El Nabattiyeh is one of those out of the way cities, somehow overly populated while being in the middle of nowhere. The streets choke with dense, irregular traffic and those carelessly wandering on foot fill even the tiniest spaces between the cars. Have you heard of swarm behavior? A single bee or ant isn’t smart but their colonies are – I’m not sure how anyone survives on that road, but they seem to come out of the madness unscathed. Right in the city center is a butcher with half and quarter carcasses hanging out in the shop window. There’s beef and local lamb with large hunks of liyyeh, the beloved tail fat that is eaten raw or used for cooking and perserving. Over charcoal, very little food beats a properly handled skewer of pure tail fat: the surface turns golden and crisp and the inside melts in one’s mouth, savoury and even sweet. Luckily, like many butchers in the area, this shop also doubles up as a charcoal barbeque restaurant, so we enter hungry and eager. Here, eggplants for babaganouj are pounded with a mortar and pestle until smooth and get a touch of tahini, only enough to feel its presence. The kafta, minced lamb and parsley kebabs, are served with chili-flavoured bread – they’re super fresh and bloody awesome.

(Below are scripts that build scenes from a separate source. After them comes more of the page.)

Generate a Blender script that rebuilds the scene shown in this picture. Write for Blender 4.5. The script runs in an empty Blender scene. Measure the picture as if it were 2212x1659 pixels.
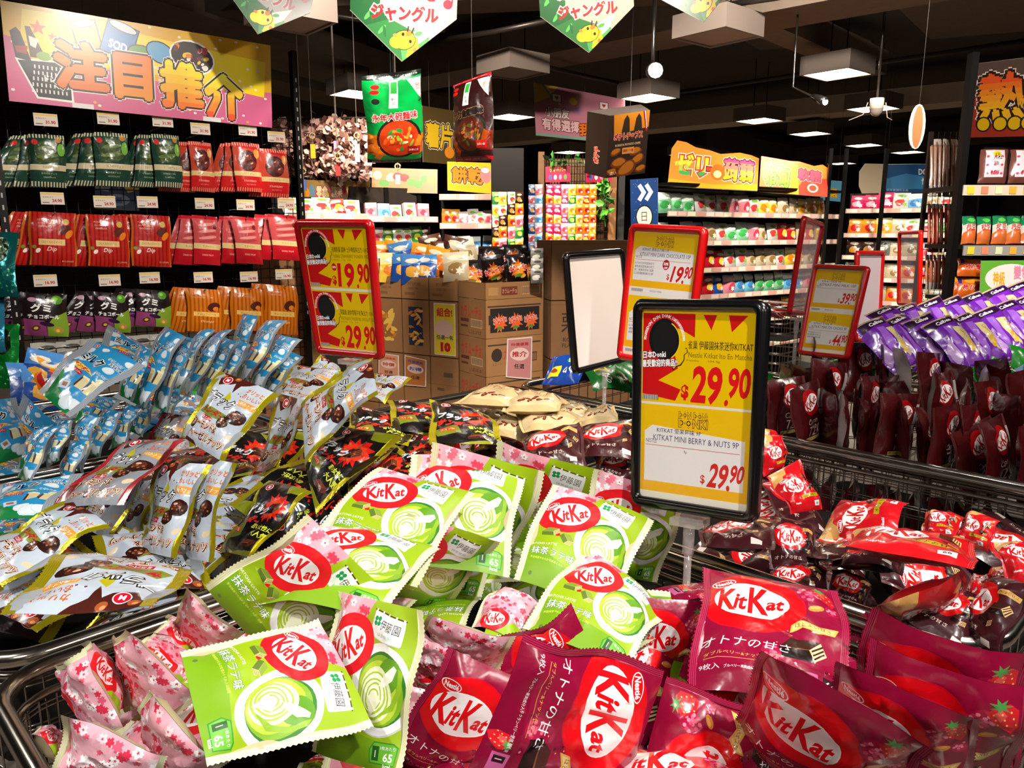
import bpy, math, random, time
import numpy as np
T00 = time.time()
from mathutils import Vector, Matrix
from mathutils.geometry import delaunay_2d_cdt

# ------------------------------------------------------------------ camera, world, lamps, exposure
SC = bpy.context.scene
CAM_H, PITCH, FPX = 1.45, math.radians(11.2), 1661.0
cam_data = bpy.data.cameras.new('camera'); cam = bpy.data.objects.new('camera', cam_data)
SC.collection.objects.link(cam); SC.camera = cam
cam_data.sensor_width = 36.0; cam_data.lens = FPX / 2212.0 * 36.0
cam_data.clip_start = 0.02; cam_data.clip_end = 60
cam.location = (0, 0, CAM_H); cam.rotation_euler = (math.pi / 2 - PITCH, 0, 0)
world = bpy.data.worlds.new('world'); SC.world = world; world.use_nodes = True
world.node_tree.nodes['Background'].inputs[0].default_value = (1.0, 0.9, 0.78, 1)
world.node_tree.nodes['Background'].inputs[1].default_value = 0.10
SC.view_settings.view_transform = 'Standard'; SC.view_settings.look = 'None'
SC.view_settings.exposure = 0.0; SC.view_settings.gamma = 1.0
try: SC.view_settings.use_curve_mapping = False
except Exception: pass
SC.cycles.max_bounces = 5; SC.cycles.diffuse_bounces = 3; SC.cycles.glossy_bounces = 3
SC.cycles.transmission_bounces = 3; SC.cycles.transparent_max_bounces = 6
SC.cycles.caustics_reflective = False; SC.cycles.caustics_refractive = False
SC.cycles.sample_clamp_indirect = 4.0

def lamp(name, kind, loc, target, energy, color=(1, 1, 1), size=0.1, angle=60, blend=0.4, size_y=None):
    d = bpy.data.lights.new(name, kind); o = bpy.data.objects.new(name, d); SC.collection.objects.link(o)
    d.energy = energy; d.color = color
    if kind == 'SPOT': d.spot_size = math.radians(angle); d.spot_blend = blend; d.shadow_soft_size = size
    elif kind == 'AREA':
        d.size = size
        if size_y: d.shape = 'RECTANGLE'; d.size_y = size_y
    else: d.shadow_soft_size = size
    o.location = loc
    o.rotation_euler = (Vector(target) - Vector(loc)).to_track_quat('-Z', 'Y').to_euler()
    return o
WARM = (1.0, 0.90, 0.78)
# track spots of the shop: over and behind the photographer, aimed at the bins, and along the aisles; the blossom spot is added fill
for loc, tgt, e, col, sz, ang, bl in (
    ((0.9, -0.5, 3.1), (0.1, 1.05, 0.9), 285, (1, .97, .93), .05, 44, .35),
    ((-1.3, -0.2, 3.1), (-0.45, 1.6, 0.9), 95, (1, .96, .92), .05, 50, .4),
    ((1.9, 0.6, 3.1), (1.5, 2.3, 0.9), 75, (1, .93, .85), .06, 56, .5),
    ((0.6, 1.4, 3.1), (-0.1, 2.6, 0.95), 230, WARM, .05, 50, .5),
    ((0.4, 1.2, 3.0), (-1.5, 3.5, 1.45), 420, (1, .93, .85), .05, 40, .5),
    ((0.2, 2.0, 3.2), (0.0, 4.4, 1.1), 480, WARM, .06, 64, .5),
    ((1.6, 2.0, 3.1), (2.3, 3.4, 1.1), 220, (1, .95, .9), .06, 56, .5),
    ((1.2, 3.8, 3.2), (2.2, 6.6, 1.4), 520, (1, .93, .82), .08, 74, .5),
    ((-0.6, 4.2, 3.2), (0.1, 6.2, 1.5), 600, WARM, .08, 84, .5),
    ((2.6, 4.6, 3.2), (3.7, 7.8, 1.75), 700, WARM, .08, 84, .5),
    ((1.2, 1.2, 3.1), (2.7, 3.7, 1.6), 420, (1, .93, .85), .06, 44, .5),
    ((-1.0, 4.3, 3.2), (-1.5, 6.0, 2.1), 260, WARM, .06, 60, .5),  # added to brighten the cherry blossoms
    ((0.3, 1.5, 2.2), (-0.42, 2.95, 2.25), 75, (1, 1, 1), .04, 26, .3)):
    lamp('track_and_fill_spot', 'SPOT', loc, tgt, e, col, sz, ang, bl)
# unseen box lamps added for soft fill, beside and behind the photographer
for x, y in ((-2.4, -.8), (2.2, -1.2), (-.2, -1.6), (-3.0, 2.0), (3.4, 1.6), (1.0, .9)):
    lamp('fill_box_lamp', 'AREA', (x, y, 2.74), (x, y, 0), 24, (1, .94, .86), .44)

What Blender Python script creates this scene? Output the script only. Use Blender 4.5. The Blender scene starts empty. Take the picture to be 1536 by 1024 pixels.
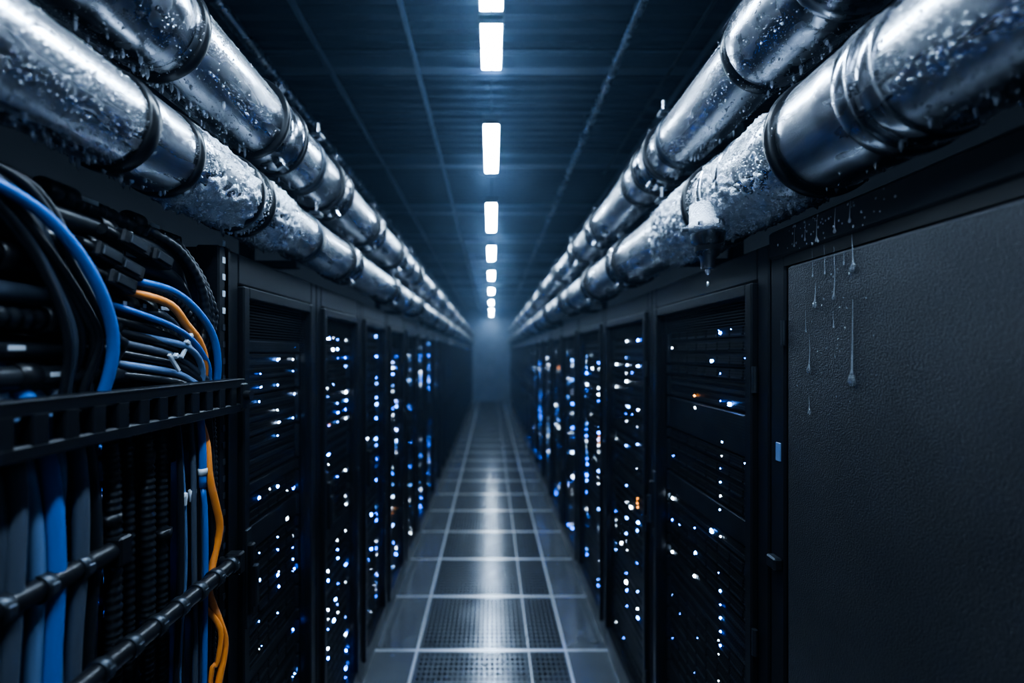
import bpy, bmesh, math, random
import numpy as np
from mathutils import Vector, Matrix, noise

random.seed(7); np.random.seed(7)
scene = bpy.context.scene
CAM_Z = 1.82
XF = 0.71          # rack face plane, both sides
END_Y = 16.6

# ------------------------------------------------------------------ materials
def newmat(name):
    m = bpy.data.materials.new(name); m.use_nodes = True
    nt = m.node_tree
    return m, nt, nt.nodes['Principled BSDF'], nt.nodes['Material Output']

def pmat(name, col, metal=0.0, rough=0.5, bump=None, rvar=None, cvar=None, **kw):
    """bump=(scale,strength,distance) rvar=(scale,lo,hi) cvar=(scale,col2)"""
    m, nt, b, o = newmat(name)
    b.inputs['Base Color'].default_value = (*col, 1)
    b.inputs['Metallic'].default_value = metal
    b.inputs['Roughness'].default_value = rough
    for k, v in kw.items():
        b.inputs[k.replace('_', ' ')].default_value = v
    tc = nt.nodes.new('ShaderNodeTexCoord')
    if bump:
        n = nt.nodes.new('ShaderNodeTexNoise'); n.inputs['Scale'].default_value = bump[0]; n.inputs['Detail'].default_value = 3
        nt.links.new(tc.outputs['Object'], n.inputs['Vector'])
        bp = nt.nodes.new('ShaderNodeBump'); bp.inputs['Strength'].default_value = bump[1]; bp.inputs['Distance'].default_value = bump[2]
        nt.links.new(n.outputs['Fac'], bp.inputs['Height']); nt.links.new(bp.outputs['Normal'], b.inputs['Normal'])
    if rvar:
        n = nt.nodes.new('ShaderNodeTexNoise'); n.inputs['Scale'].default_value = rvar[0]; n.inputs['Detail'].default_value = 5
        nt.links.new(tc.outputs['Object'], n.inputs['Vector'])
        mr = nt.nodes.new('ShaderNodeMapRange'); mr.inputs['From Min'].default_value = .3; mr.inputs['From Max'].default_value = .7
        mr.inputs['To Min'].default_value = rvar[1]; mr.inputs['To Max'].default_value = rvar[2]
        nt.links.new(n.outputs['Fac'], mr.inputs['Value']); nt.links.new(mr.outputs['Result'], b.inputs['Roughness'])
    if cvar:
        n = nt.nodes.new('ShaderNodeTexNoise'); n.inputs['Scale'].default_value = cvar[0]; n.inputs['Detail'].default_value = 6
        nt.links.new(tc.outputs['Object'], n.inputs['Vector'])
        mx = nt.nodes.new('ShaderNodeMix'); mx.data_type = 'RGBA'
        mx.inputs[6].default_value = (*col, 1); mx.inputs[7].default_value = (*cvar[1], 1)
        mr = nt.nodes.new('ShaderNodeMapRange'); mr.inputs['From Min'].default_value = .35; mr.inputs['From Max'].default_value = .65
        nt.links.new(n.outputs['Fac'], mr.inputs['Value']); nt.links.new(mr.outputs['Result'], mx.inputs[0])
        nt.links.new(mx.outputs[2], b.inputs['Base Color'])
    return m

def emat(name, col, strength, sample=True):
    m, nt, b, o = newmat(name)
    b.inputs['Base Color'].default_value = (*col, 1)
    b.inputs['Emission Color'].default_value = (*col, 1)
    b.inputs['Emission Strength'].default_value = strength
    if not sample:
        try: m.cycles.emission_sampling = 'NONE'
        except Exception: pass
    return m

def M(nt, op, a, b=None, c=None):
    n = nt.nodes.new('ShaderNodeMath'); n.operation = op
    for i, v in enumerate((a, b, c)):
        if v is None: continue
        if isinstance(v, (int, float)): n.inputs[i].default_value = v
        else: nt.links.new(v, n.inputs[i])
    return n.outputs[0]

def pipe_metal():
    m, nt, b, o = newmat('wet_brushed_steel')
    b.inputs['Metallic'].default_value = 1.0
    tc = nt.nodes.new('ShaderNodeTexCoord')
    mp = nt.nodes.new('ShaderNodeMapping'); mp.inputs['Scale'].default_value = (14, 3, 14)
    nt.links.new(tc.outputs['Object'], mp.inputs['Vector'])
    n = nt.nodes.new('ShaderNodeTexNoise'); n.inputs['Scale'].default_value = 1.2; n.inputs['Detail'].default_value = 7
    nt.links.new(mp.outputs[0], n.inputs['Vector'])
    cr = nt.nodes.new('ShaderNodeValToRGB')
    cr.color_ramp.elements[0].position = .32; cr.color_ramp.elements[0].color = (.28, .29, .31, 1)
    cr.color_ramp.elements[1].position = .68; cr.color_ramp.elements[1].color = (.70, .72, .76, 1)
    nt.links.new(n.outputs['Fac'], cr.inputs[0]); nt.links.new(cr.outputs[0], b.inputs['Base Color'])
    mr = nt.nodes.new('ShaderNodeMapRange'); mr.inputs['From Min'].default_value = .3; mr.inputs['From Max'].default_value = .7
    mr.inputs['To Min'].default_value = .36; mr.inputs['To Max'].default_value = .22
    nt.links.new(n.outputs['Fac'], mr.inputs['Value']); nt.links.new(mr.outputs[0], b.inputs['Roughness'])
    v = nt.nodes.new('ShaderNodeTexVoronoi'); v.inputs['Scale'].default_value = 260
    nt.links.new(tc.outputs['Object'], v.inputs['Vector'])
    drop = nt.nodes.new('ShaderNodeMapRange'); drop.inputs['From Min'].default_value = .0; drop.inputs['From Max'].default_value = .42
    drop.inputs['To Min'].default_value = 1; drop.inputs['To Max'].default_value = 0
    nt.links.new(v.outputs['Distance'], drop.inputs['Value'])
    bp = nt.nodes.new('ShaderNodeBump'); bp.inputs['Strength'].default_value = .3; bp.inputs['Distance'].default_value = .001
    nt.links.new(drop.outputs[0], bp.inputs['Height']); nt.links.new(bp.outputs[0], b.inputs['Normal'])
    return m

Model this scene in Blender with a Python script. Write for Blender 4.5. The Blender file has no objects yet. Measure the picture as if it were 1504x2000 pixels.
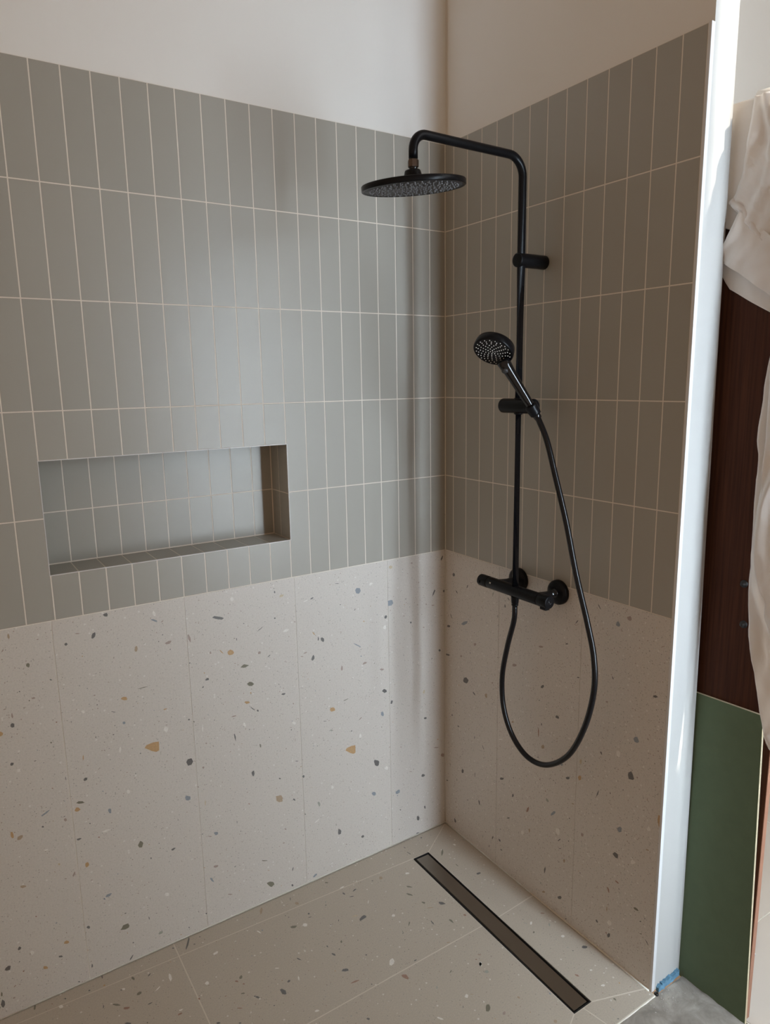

After a brief wait for the 12-year-old boy who works at the green grocer’s to remove his cart from behind our car, we resume our journey. We enter Jarmaq (ref here), a stunningly rugged bit of landscape both green and barren, and pass by its wheat fields. A farmer is busy with the harvest, aided by two young daughters. It takes some effort, but after he is convinced that I’m not a spy, he lets me take their photo.

7 comments

  • That sounds like an educational and fun trip to me. The landscape photos are great too. Your creativity makes a barren field look beautiful in those pictures. And it’s amazing to know that there’s an escape from city life amidst the busy Jarmaq.

  • oooOoh these photographs are gorgeous—the first one, particularly, has so much life… one can just about hear the rustle underfoot and smell the sweet-dusty aroma of the crushed stalks rising in the heat of the day… Also love the dynamic composition—those onrushing clouds and the movement of the one man carrying his burden above his head, nice. Made me think of Millet’s gleaners, or some of Van Gogh’s wheat field paintings (Reaper with Crows, or Wheatfield with Reaper at Sunrise have some of the movement of your photo).